SK Hynix down 7%, Samsung at a 1-year low.
Morgan Stanley slashed target prices:
SK Hynix: -54% (₩260,000 → ₩120,000)
Samsung Electronics: -27% (₩105,000 → ₩76,000)
Reasons:
DRAM cycle peak in Q4 2024.
HBM price declines due to oversupply.
Chinese firms ramping up investment.
Opinion
This drastic downgrade signals a fundamental reassessment of the memory market. A 54% cut for SK Hynix suggests that HBM, previously seen as a growth driver, may now face structural risks.
The rise of Chinese chipmakers isn’t just about oversupply—it’s about shrinking the technology gap. If China narrows its lead in DRAM/HBM, Korean dominance could erode faster than expected.
Core Sell Point
The combination of Chinese competition and potential HBM oversupply suggests Korean memory leaders may lose their competitive edge faster than anticipated. The structural risks are mounting, making the recent sell-off more than just a short-term correction.
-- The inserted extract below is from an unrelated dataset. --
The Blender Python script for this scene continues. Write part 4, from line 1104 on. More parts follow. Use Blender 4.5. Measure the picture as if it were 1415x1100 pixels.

Shares of SK Hynix and Samsung Electronics plunged in early trading on September 19, following a sharp target price cut by Morgan Stanley. The report, released during the Korean Chuseok holiday, significantly lowered its valuation for both chipmakers, triggering investor concerns.
Market Reaction
As of 9:25 AM KST:
SK Hynix fell 7.00% (-₩11,400) to ₩151,400.
Samsung Electronics dropped 1.71% (-₩1,100) to ₩63,300, hitting an intraday low of ₩62,700—its lowest in a year.
Morgan Stanley's Downgrade: "Winter Looms"
New Target Prices:
SK Hynix:₩260,000 → ₩120,000 (-54%)
Samsung Electronics:₩105,000 → ₩76,000 (-27%)
Key Reasons for Downgrade:
DRAM Cycle Peaking in Q4 → Downturn expected through 2026.
HBM Oversupply Risk → Rising production may push prices down.
Chinese Chipmakers Expanding Aggressively → Increased competition may erode Korean firms’ dominance.
Morgan Stanley's pessimistic outlook follows its August warning—"Prepare for the semiconductor cycle peak"—which questioned whether the industry could sustain its 2025 growth expectations.
The "Winter Looms" title echoes its 2021 report, "Memory Winter is Coming," which accurately predicted the last downturn. This historical accuracy may explain the market's strong reaction.